A review on catalytic upgrading of bio-oil produced from pyrolysis of biomass over the rice husk ash (RHA) and HZSM-5 catalyst

Biomass energy is one of the most widely explored research fields in energy and environmental science. The bio-oil can be produced from renewable biomass feedstock such as wood, grass, rice husk, corn stalk, and any agricultural waste. Any agricultural residues product as biomass waste in Asia Pacific countries like China, Japan, Indonesia, Pakistan, Bangladesh, Malaysia, .etc can be utilized as a renewable energy. In the other aspects, all agricultural residues are produced into untreated waste or burned waste that generates air pollution.
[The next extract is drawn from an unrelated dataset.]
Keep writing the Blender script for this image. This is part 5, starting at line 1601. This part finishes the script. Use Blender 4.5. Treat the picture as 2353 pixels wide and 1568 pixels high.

Especially in Indonesia, there are any environmental impacts of open rice combustion closed to municipal or household area. Biomass can be utilized to produce bio-oil, a promising eco-friendly alternative energy source of renewable energy in the context of current energy scenarios for the limited crude oil. Rice husk is widely available agricultural residue, especially in Indonesia. There are high amounts of residues, and it is not utilized properly that producing air pollutants the open burning of rice residues. Renewable biomass sources can be converted to fuels and are a logical choice to replace oil after the upgrading process. In the end, it can be supported to the farmers in the rural areas where supply fuels to any agricultural engine such as tractor, harvesting machine, etc. In order to upgrade the bio-oil efficiently, two catalysts will discuss emphatically in this study: the rice husk ash (RHA) catalyst and the HZSM-5 catalyst. A review on the commercial catalyst such as HZSM-5 catalyst, is commonly used in bio-oil crack upgrading, and the non-commercial catalyst such as rice husk ash (RHA) to reduce the cost. After compared, a better-upgraded oil will produce. The reaction conditions and the reaction principle has been investigated as well. Hundreds of components in the raw bio-oil can be divided into 4 classes: small molecules, cyclopentanone, benzene, phenols and macromolecules. Small molecules are not the main cause of the catalyst deactivation. Phenols slightly deactivate the catalyst. The contact of macromolecules with zeolite is a big problem causing the deactivation. If phenol can be applied directly as an alternative to biodiesel, it is necessary to separate the phenol component from bio-oil. The ideal phenol separation method can be carried out by liquid-liquid extraction.